On Monday, Manning wanted to make sure he let Colts' fans know how much he reciprocated their relationship.

"Thank you to the Indianapolis Colts organization, all of the fans across this country. You can't fathom how much I enjoyed my 14 years there, or the warmth my family feels for you. I'd be wrong not to mention Jim Irsay, Bill Polian, some great coaches, support staff and a host of wonderful Colts' teammates, many of whom will be lifelong friends."

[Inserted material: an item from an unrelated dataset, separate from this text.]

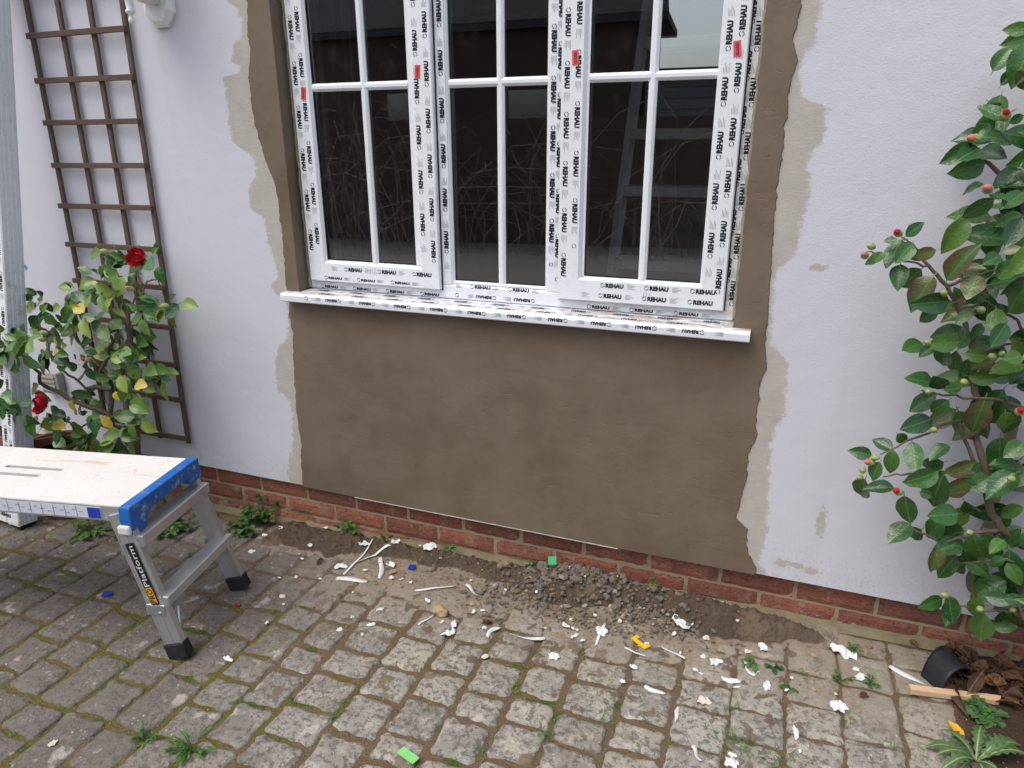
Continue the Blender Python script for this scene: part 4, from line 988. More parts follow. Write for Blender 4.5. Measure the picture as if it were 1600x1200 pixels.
LR = """1610 45 1570 46 L|1605 60 1573 68 L|1572 186 1530 167 L|1600 180 1578 192 L|1547 200 1528 217 L|1540 214 1588 215 L|1525 229 1477 251 L|1530 232 1505 242 L|1530 236 1565 240 L|1540 255 1497 270 L|1597 265 1554 287 L|1537 288 1502 300 L|1553 293 1596 283 L|1553 310 1507 340 L|1547 303 1573 312 L|1600 300 1570 320 L|1598 335 1560 350 L|1598 340 1572 383 L
1415 369 1442 349 L|1409 374 1386 416 L|1425 380 1405 406 L|1402 374 1382 377 L|1384 397 1352 410 L|1463 391 1425 403 B|1479 438 1518 385 B|1459 431 1422 479 Y|1407 413 1403 447 L|1440 420 1410 447 L|1483 470 1435 477 L|1489 473 1451 484 L|1466 482 1437 502 L|1492 423 1510 432 L|1507 420 1536 417 B|1527 429 1512 465 B|1545 452 1510 473 L|1555 430 1600 412 L|1563 400 1542 408 L|1565 394 1597 388 B|1600 432 1570 461 L|1600 447 1577 482 L|1556 482 1557 521 S|1573 505 1550 540 L|1521 482 1495 505 L|1512 511 1498 543 L|1533 505 1521 528 L|1498 534 1457 538 L|1442 536 1412 547 L|1461 540 1437 555 L|1479 543 1469 573 L|1507 552 1545 557 S|1600 569 1556 572 S|1597 557 1573 560 S|1553 563 1520 575 B|1512 587 1568 592 S|1515 560 1503 587 L|1460 601 1426 587 L|1475 607 1460 589 L|1475 610 1501 606 L|1463 617 1424 641 L|1483 625 1454 645 L|1539 623 1518 677 Y|1571 643 1574 674 S|1457 655 1410 670 L
1395 703 1366 685 L|1362 711 1330 705 L|1352 748 1342 780 L|1396 703 1390 739 L|1375 722 1361 748 L|1425 690 1431 736 L|1402 678 1416 692 L|1397 762 1354 760 L|1413 774 1422 815 L|1437 757 1413 751 S|1437 768 1457 777 L|1466 736 1419 757 L|1475 722 1440 730 L|1482 695 1454 713 L|1475 739 1451 790 L|1477 738 1522 728 B|1475 770 1521 752 B|1515 765 1556 742 L|1588 739 1546 770 L|1591 727 1553 722 L|1600 692 1574 710 S|1600 793 1562 805 S|1498 803 1453 806 L|1507 783 1530 809 L|1422 818 1390 843 L|1440 827 1418 840 L|1475 815 1443 838 L|1507 830 1461 842 L|1504 844 1463 862 L|1521 835 1534 879 L|1568 844 1550 859 L|1496 867 1464 900 L|1466 856 1459 893 B|1504 856 1521 888 L|1571 873 1545 882 L|1574 879 1594 912 L|1473 935 1444 950 L|1481 930 1489 972 L|1492 938 1480 972 L|1539 932 1585 940 L|1521 932 1526 961 S|1537 958 1532 998 S|1568 955 1559 972 L|1600 940 1570 935 L|1605 985 1585 960 L"""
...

"When I was drafted by the Colts, Indianapolis was a basketball and car racing town. But it didn't take long for the Colts to convert the city and state of Indiana into football evangelists. We ended my rookie season 3-13 and in the process I set the NFL rookie record for interceptions that I still hold today (smiles). Every year, I pull for a rookie quarterback to break that record. Andrew Luck, Matthew Stafford, Eli Manning, Cam Newton. I still kid Eli he would have broken it had he started all 16 games. In the beginning of my time in Indy, the team's struggles were agonizing. My grandfather would call me weekly to ask if his favorite announcers, John Madden and Pat Summerall would be broadcasting our game. 'Papa,' I would say, 'We are only 2-8 right now. We are playing the 3-7 Bengals. Madden and Summerall don't broadcast those kinds of games.'

Fast forward to my second year or when we had gotten things going a little bit. We were playing the Dallas Cowboys including Troy Aikman, Emmitt Smith, Michael Irvin and Deion Sanders. I called Papa, 'Guess what, Madden and Summerall are broadcasting the game.' He said, 'I can't believe it.' He was elated and very proud. We beat the Cowboys that week and we let the world know that the Colts had arrived. Make no mistake about it, we were coming. And we went on to do some phenomenal things like winning at least 12 games seven years in a row and of course winning Super Bowl XLI. I was truly honored to be a part of it."

As Manning's speech winded down on Monday, he wanted to share what he will miss the most about the game of football.

"I'm going to miss a steak dinner at St. Elmo's in Indianapolis after a win…"

"I'm going to miss figuring out blitzes with Jeff Saturday. Reggie (Wayne) sitting on top of the bench next to me. And perfecting a fake handoff to Edgerrin James..."

"I'll even miss the Patriots' fans in Foxborough. And they should miss me because they sure did get a lot of wins off of me."

What the future holds for Manning remains an unknown ("no chance" he plays football again, Manning said).

After hunting earlier this offseason with Jeff Saturday, Manning will next head on a golf trip with his brothers.

Manning listened to former coach Tony Dungy in taking time to close the book on such a extraordinary career. This past weekend, Manning called all five of his NFL head coaches to inform them of his decision and even singled out the equipment staff in Indy by name.

A bit of wit from Manning was there on Monday, but his constant gratitude towards the game of football was evident throughout.

"Absolutely I'll miss it. Absolutely I'll miss it," a choked up No. 18 repeated.

"After 18 years, it's time. God bless all of you and God bless football."